Eu gosto de chamar de jornalismo, ou então jornalismo feito por indígenas, comunicação feita por indígenas. É isso. Não tem que rotular. Até porque existe várias formas de fazer o que se chama de “etno”. Hoje, então, com essa turma grande de comunicadores jovens nas plataformas que estão sempre criando, se apropriando, reinventando, utilizando as ferramentas da mídia, da internet. Eu fico muito impressionada como cresceu, sobretudo nos últimos anos! O básico do jornalismo é chegar no lugar, ouvir, tentar compreender pelo menos, né? Ter paciência e não ultrapassar os limites, não chegar no tempo, achando que “Eu já ouvi aquela liderança e eu vou embora”. Então, tem que ter paciência! E não é porque é algo exótico, excêntrico. Não! É uma outra cultura! Você tem que entender que é outra cultura, outra realidade. Tem que compreender, às vezes, diferentes costumes. Isso, inclusive, está alegado pela Constituição, né? – explica Elaíze.

Em 2004, a cineasta e documentarista Olinda Muniz Wanderley Tupinambá (Yawar) iniciava a produção de conteúdo para o portal Índios Online. Sua obra transita entre documentário e arte, unindo espiritualidade, denúncia social e defesa ambiental. Em filmes como Kaapora e Ibirapema (2022), ela retrata os impactos da modernidade e a resistência das comunidades indígenas.

Eu acho que fazer comunicação hoje é, enquanto indígena, escolher a batalha. Você vai escolher falar sobre educação ambiental ou se você vai falar nessa questão da proteção à natureza. Sempre é uma coisa que acaba gerando muitos conflitos, tanto interno como externo, né? O externo, porque, normalmente, essas pessoas estão de olho em coisas que estão dentro dos territórios. E, ao, mesmo tempo, dentro. Tem hora que cansa mesmo, essa coisa de ativista, sabe? Queria ter uma vida normal, queria poder fazer outras coisas. Eu acho que é o que dá, né? É o que a gente é! Nasceu indígena e parece que nascer indígena nesse país é luta constante, né? Mas, sinceramente: me cansa essa coisa de achar que a gente tem que ser o guardião [da floresta]. Porque assim: a gente não vai salvar nada! Salvar Amazônia vai salvar o planeta inteiro, sabe? E eu acho que é preciso a gente acordar e ter esse esclarecimento de que tudo é importante! Eu moro na Mata Atlântica e aqui tem uma biodiversidade enorme que sendo destruída também, que eu não vejo isso sendo pautado, sabe? Não vejo o próprio movimento falar sobre isso. E isso, também é mais uma forma de invisibilização – afirma Olinda.
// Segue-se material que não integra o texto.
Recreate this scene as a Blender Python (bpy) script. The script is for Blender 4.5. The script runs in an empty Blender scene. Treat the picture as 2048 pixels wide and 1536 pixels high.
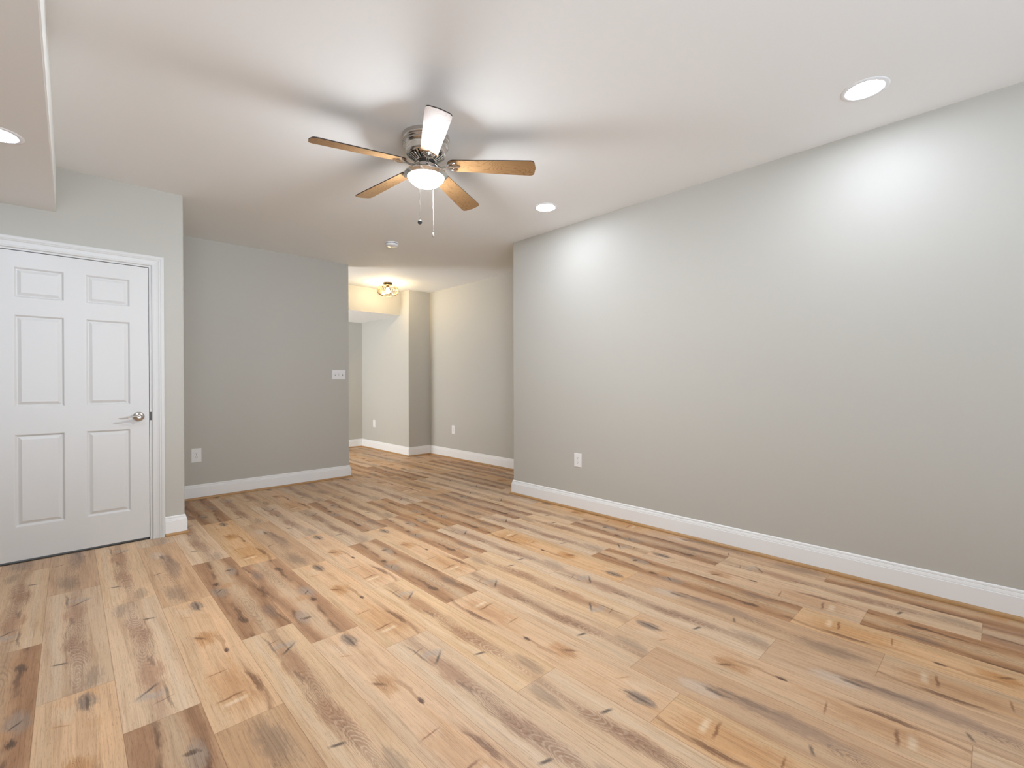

Um legado feminino coletivo

Ao reunir essas vozes, a roda de prosa resgatou histórias que atravessam gerações. Se nas décadas de 1970 e 1980 mulheres como Andila e Eliane abriram caminhos em boletins e informativos, hoje comunicadoras como Elaíze e Olinda ampliam visões para uma comunicação multimidiática em novas plataformas, do jornalismo investigativo ao audiovisual. Mais do que registrar memórias, essas mulheres demonstram que a comunicação indígena é um campo de resistência, criatividade e afirmação de direitos.

Vozes femininas nos mostram que não basta falar, é preciso lutar para que mais mulheres sejam ouvidas, reconhecidas e respeitadas. Nas cosmovisões Tupi-Guarani, escutar é mais do que ouvir: é um exercício de acolhimento, reflexão e ação. Como lembra a escritora Graça Graúna, comunicar é também transformar: afirmar liberdade, denunciar injustiças e reescrever a história a partir das próprias narrativas. Assim, o 5 de setembro é um convite para celebrar a força das mulheres indígenas, que, com coragem silenciosa, continuam a sustentar a vida, a memória e a luta por um futuro em que suas vozes ecoem ainda mais alto.